5) Twenty-four hours later, the same Anthony O’Donnell was writing “Austerity Looms for Insurance Industry” for his magazine.  He wasn’t hedging his comments from the previous day so much as reflecting the volatility of the financial environment in which we find ourselves (the Dow had lost almost 700 points by the end of the day Thursday and another 700 in the first hour of trading on Friday…so you could almost see his hands shaking as he typed).  In such an environment, confident predictions are hard to come by.

So, there are some current reference points.  There is reason for hope.  Insurers need technology more than ever, and if the environment is challenging, then all the more so..  They have to be more efficient, they have to understand and manage the risks they are taking, and they have to be able to respond quickly to a business environment that could change quickly.  This means technology: software, outsourcing, services.  These are not niceties that insurers buy in halcyon times, they are the necessities for survival and growth.  Make sure that what you provide carriers is what they need to survive and thrive in whatever 2009 brings and you should do well.

Paving Something Besides the Cowpath

October 7, 2008

Insurance technology vendors (and by that I mean software vendors, outsourcing providers, and service companies focused on insurance) will have to sharpen their focus in order to grow in this challenging economic environment.  Buyers always care about return on investment (ROI) but it has now become hyper-critical.  Vendors must show that what they do will produce a measurable return in a reasonable time.

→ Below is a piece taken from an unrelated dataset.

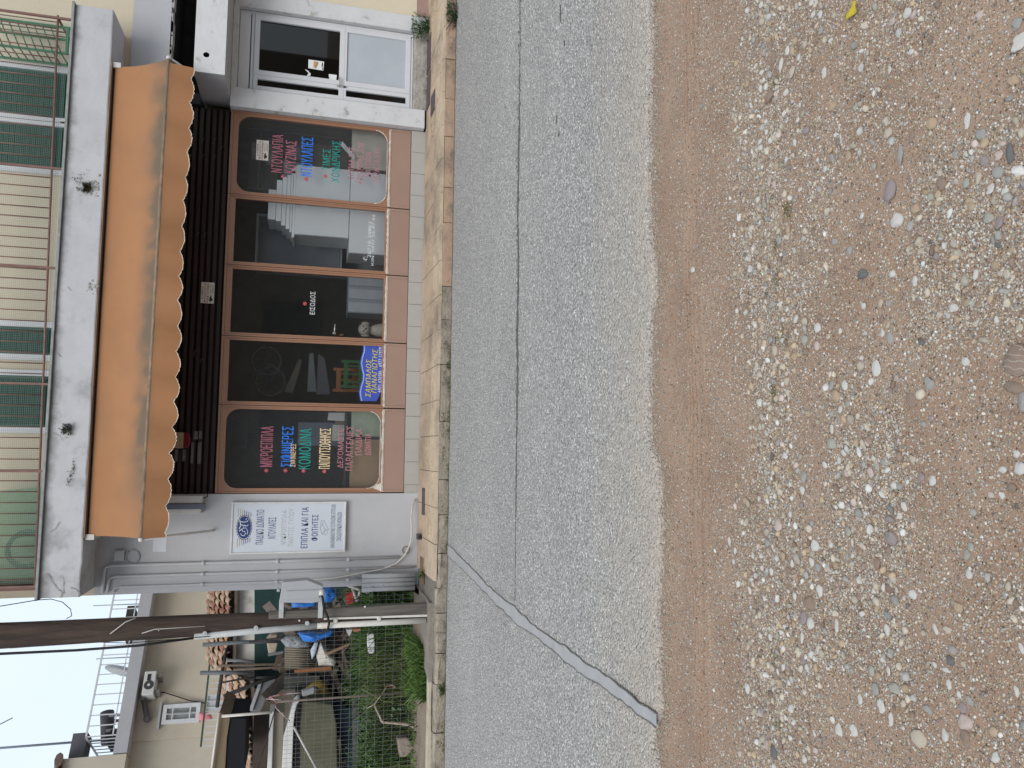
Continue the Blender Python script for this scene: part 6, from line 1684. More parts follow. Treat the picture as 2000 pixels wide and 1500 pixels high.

Insurance technology buyers are going to be under severe pressure to justify purchases.  First of all, their budgets are likely to be more limited.  Deb Smallwood of Smallwood Maike has recently predicted that 2009 IT spending for insurance carriers will be flat when compared with 2008.  More than ever, vendors will need to assist buyers in building the internal case for procurement.  This means understanding more than ever just how the customer benefits from purchasing the product or service.

There are seasons of business where buyers have budgets and vendors just have to describe their products with the right buzzwords to qualify as a recipient of the RFP, if not the contract itself.  This is a season, however, when vendors need to help carriers think through their problems and come up with creative solutions that make bottom line sense for the carrier (or health plan or agent or…).

When you think about it, it’s not so much in the product or service that causes a customer to derive benefit and gain a return on investment.  Rather, it’s in the way the product or service is used.  Many customers do not alter their head count or position descriptions in ways that a new product or service allows them and thus they miss out on savings that they should have.  To help customers get the most value, vendors have to heighten their interest in customer success.  It’s more important than ever that your customer not just buy your product or service – you need to make sure they succeed with it.

This current economic season is the best time to ignore the cowpaths of traditional insurance business processes.  By innovating in this climate, you give buyers and reason to buy when they otherwise wouldn’t.  Strip out the waste and inefficiency of antiquated business processes.  Offer improvements that help carriers cut cost and deliver better product and service to their customers.  There are much straighter paths to get to where the insurance industry needs to go than the well-worn cowpaths we see now.  For some fresh inspiration, check out author John Hagel’s current blog, “Exploring New Forms of Economic Leverage.” 

Innovation is the key.  And while not all change is innovation, there is no innovation without doing something differently.